Hakan Özyıldız*
Ülkenin her yerinde seçim heyecanı var. Adaylar her ortamda, ülkenin içinde bulunduğu değerlendiriyor, vaatlerini anlatıyor, seçmenden oy istiyorlar.
Bir yanıyla tam bir demokrasi şöleni. İnsanlar mahallesinin, köyünün, kasabasının, şehrinin sorunlarını konuşuyorlar. Seçmen duyarlılığı yüksek yerlerde çözüm önerileri tartışılıyor.
Son günlerde sıklıkla Ankara dışına çıkıyorum. Anadolu’da dikkatimi çeken konulardan birisi, ekonominin içinde bulunduğu durumun, geniş bir kesim tarafından tartışılması. İşsizliği, pahalılığı, var olan sorunların nasıl üstesinden gelineceğini sorgulayan geniş bir kesim var. Farklılık şurada; iktidara oy verenler sorunun varlığını inkâr etmiyorlar. Sadece sorunların kaynağı konusundaki görüşleri farklı.
Ekonomik sorunlardan çok dikkatimi çeken bir konuya değinmek istiyorum.
Siyasi görüşü ne olursa olsun vatandaş çözümün devletten geleceği konusunda hemfikir. Kendimce, bu sefer dertlerin kaynağının devletin borçları olmadığını, şirketlilerin ve hanelerin borçlu olduğunu ve sorunun kaynağının borç geri ödemek olduğunu anlatıyorum.
Diğer bir yaklaşımla, zamanında aşırı borçlananların, borç geri ödeme zamanı geldiği ve ekonomi küçülmeye başlayınca gelirleri azaldığı için sıkıntıya düştüklerini söylüyorum. Borcun döviz veya TL olmasının farklı çözümler gerektirdiğini dilim döndüğünce vurguluyorum.
Her konuşmanın sonu aynı yerde bitiyor. Kimse elini doğrudan taşın altına sokmak istemiyor. Ne şirket yöneticileri ne de şahıslar kendi başlarına sorunu çözemeyeceklerini, devletin yardım etmesi gerektiğini söylüyorlar.

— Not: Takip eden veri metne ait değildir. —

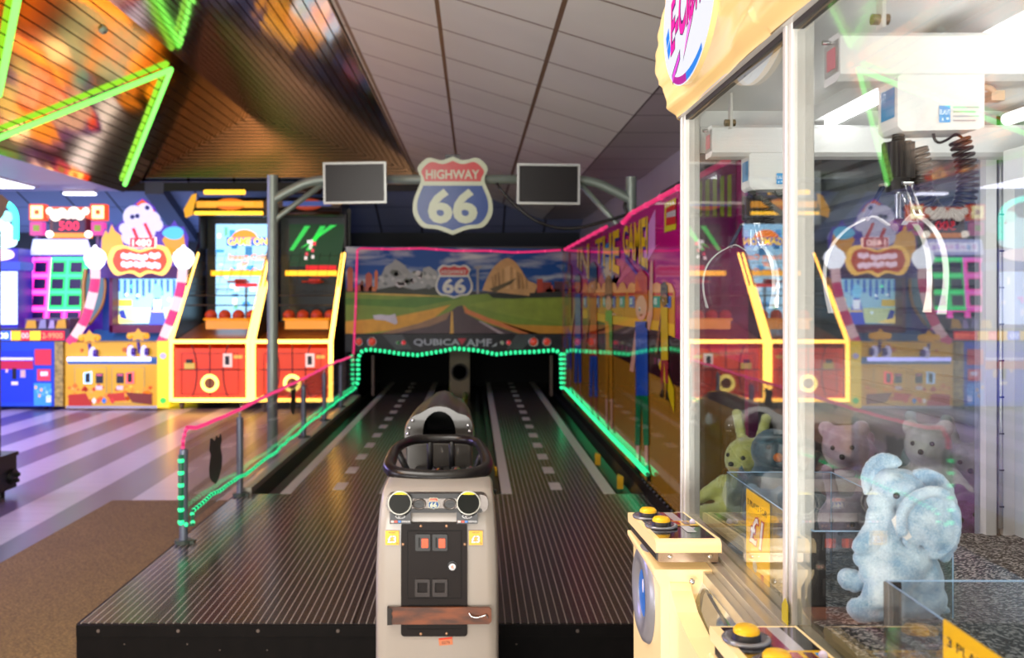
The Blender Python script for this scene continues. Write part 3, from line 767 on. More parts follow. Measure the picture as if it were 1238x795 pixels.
def monitor(px0, py0, px1, py1, label, tilt):
    D = GD-.16; cx = (px0+px1)/2; cy = (py0+py1)/2
    c = Vector(W(cx, cy, D)); hw = (px1-px0)/2*D/F; hh = (py1-py0)/2*D/F
    t = thing('score_monitor', c, label, 'monitor', 'scoring monitors on the gantry')
    ORIG[t.name] = Vector((0, 0, 0))
    mb = MB(); e = .014
    mb.box(-hw, -.01, -hh, hw, .03, -hh+e); mb.box(-hw, -.01, hh-e, hw, .03, hh); mb.box(-hw, -.01, -hh+e, -hw+e, .03, hh-e); mb.box(hw-e, -.01, -hh+e, hw, .03, hh-e)
    mb.build('bezel', mat('bezel_silver', 'a8ada8', .35, metal=.3), t)
    mb = MB(); mb.box(-hw+e, -.004, -hh+e, hw-e, .02, hh-e); mb.build('screen', mat('screen_off', '161414', .3, spec=.25), t)
    mb = MB(); mb.box(-hw*.8, .03, -hh*.7, hw*.8, .07, hh*.7); mb.box(-.04, .07, -.04, .04, .125, .04); mb.build('rear_housing', mat('plastic_black', '181818', .4), t)
    t.rotation_euler = (0, tilt, 0)
monitor(391, 196, 467, 246, 'blank silver-framed monitor left of the hanging route shield', R(-.9))
monitor(625, 198, 701, 247, 'blank silver-framed monitor right of the hanging route shield', R(.6))
sg = thing('route_shield_sign', (XX(547, GD-.1), GD-.1, ZZ(283, GD-.1)), 'hanging red and blue HIGHWAY 66 shield sign in the middle of the gantry', 'sign')
SD = GD-.12; S0 = lambda x, y, d=0: (XX(547.3+x*94.5, SD), SD+d, ZZ(236.5-y*94.5, SD))
mb = MB(); mb.prism(shield(), lambda x, y: S0(x, y, 0), lambda x, y: S0(x, y, .035)); mb.build('sign_plate', mat('sign_cream', 'aab49a', .3), sg)
mb = MB(); paint_shield(mb, lambda x, y, l: S0(x*.99, y*.99, -.0012*(l+1)), 0, cream='a8b296', red='a83434', blue='1a3c78'); mb.build('sign_face', paint('print_sign', .22, spec=.25), sg, fixn=False)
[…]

İyi de devletin yardım etmesi ne demek? Harcama yapmak.
“O zaman devlet harcama yaparken yeni vergi alabilecek mi?” Bu soruyu sorduğumda hemen itiraz geliyor. “Zaten gırtlağımız kadar borçluyuz. Olan vergileri ödeyemiyoruz. Yeni vergileri nasıl öderiz?” deniyor.

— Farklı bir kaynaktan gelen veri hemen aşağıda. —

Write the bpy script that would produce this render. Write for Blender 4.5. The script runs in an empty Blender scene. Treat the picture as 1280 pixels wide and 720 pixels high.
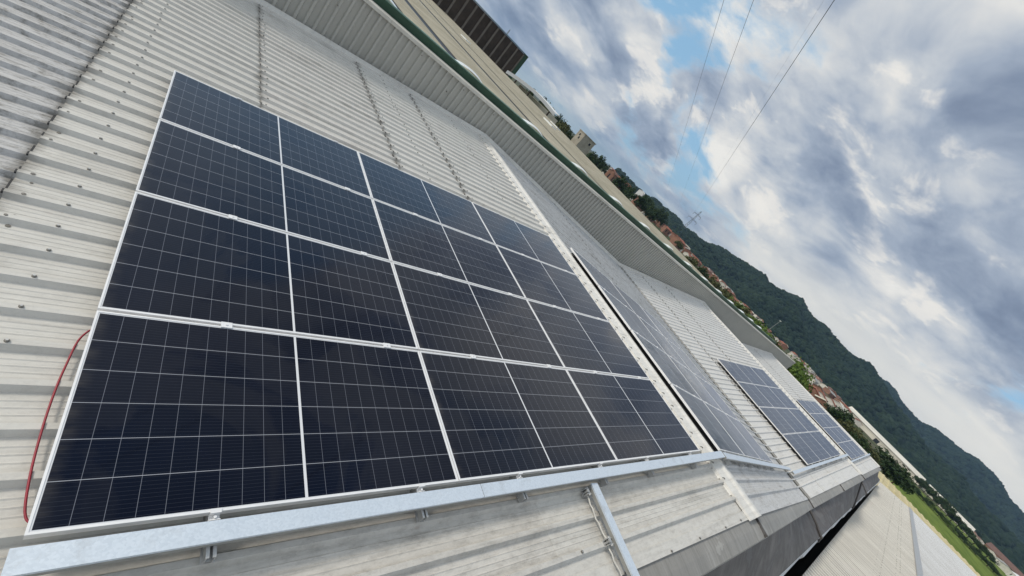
import bpy, math, random
import numpy as np
from mathutils import Matrix, Vector

random.seed(11)
rng = np.random.default_rng(5)
SC = bpy.context.scene
COL = SC.collection
rad = math.radians

# ------------------------------------------------------------------ camera
CAM = Vector((-0.1605, -0.9809, 2.3022))
R0 = Vector((0.65254434, -0.37768349, 0.65691785))      # image right
R1 = Vector((0.27414621, -0.69053489, -0.66933208))     # image down
R2 = Vector((0.70642037, 0.61686040, -0.34706414))      # view direction
cd = bpy.data.cameras.new('camera')
cd.sensor_width = 36.0
cd.lens = 523.394 / 1280 * 36.0
cd.clip_start = 0.05
cd.clip_end = 30000
cam = bpy.data.objects.new('camera', cd)
COL.objects.link(cam)
cam.matrix_world = Matrix(((R0[0], -R1[0], -R2[0], CAM[0]), (R0[1], -R1[1], -R2[1], CAM[1]),
                           (R0[2], -R1[2], -R2[2], CAM[2]), (0, 0, 0, 1)))
SC.camera = cam

# ------------------------------------------------------------------ view
SC.view_settings.view_transform = 'Standard'
SC.view_settings.look = 'None'
SC.view_settings.gamma = 1.0
SC.view_settings.use_curve_mapping = False
SC.view_settings.exposure = 0.0
SC.render.engine = 'CYCLES'
SC.cycles.max_bounces = 6
SC.cycles.volume_bounces = 0
SC.cycles.use_denoising = True

SUN_AZ, SUN_EL = -50.0, 36.0        # degrees; azimuth from +Y towards +X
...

O zaman kamunun tek seçeneği borçlanmak.
Bu ülke geneline yönelik sorunlara kahvede, seçim bürosunda, ev toplantılarında bulunan çözüm.
Olayın bir de “bol kepçe aday vaatleri” yanı var.
Geçenlerde bir yerde, bir adayın tanıtım broşürü elime geçti. Birkaç sayfalık güzel görsellerle süslenmiş, seçim bölgesinin büyüklüğüne göre oldukça fazla sayılabilecek sayıda projeler anlatılmış. Merak edip orada yaşayanlara “Belediyenin bu kadar çok projeyi yapacak parası var mı?” diye bir sorusordum. Hem de broşürü hazırlatan adayı destekleyenlere. Olmadığını, ama hükümetten destek alacağına inandıklarını söylediler.
İkinci soruyla devam ettim. “Peki merkezi hükümet hem genel ekonomik sorunlara çare hem de belediyelerin “bol kepçe vaatlerine kaynak” bulacak. Bu nasıl olacak? Bunun için ya yeni vergi ya da yeni borç gerekmez mi?”
Vergilere yine itiraz edildi. Ama aynı tepki borçlanmaya gelmedi.
O zaman üçüncü sorumu sordum. “Devlet daha fazla borçlanınca bu borçları kim ödeyecek? Siyasetçiler mi? Seçilecek başkanlar mı?” Cevap çok netti. “Hayır!”
Peki o zaman kim?
Dilim döndüğünce anlatmaya çalıştım. Borç, gelecekteki gelirleri bugün harcamak demektir. Devletin geliri vergilerdir. O zaman borçları vergi ödeyenler ödeyecek.
Bugünkü vergi siteminde, gelirine göre en çok vergiyi kimler ödüyor? Cevap belli. Dar ve sabit gelirliler.
İlginç olan şey popülist vaatlere destek verenler, faturanın eninde sonunda kendileri tarafından ödeneceğine ikna olmakta zorlanıyorlar.
Ancak gerçeklerden kaçılamıyor.
Düşünerek, araştırarak anlayamadığımızı, yaşayarak öğreneceğiz.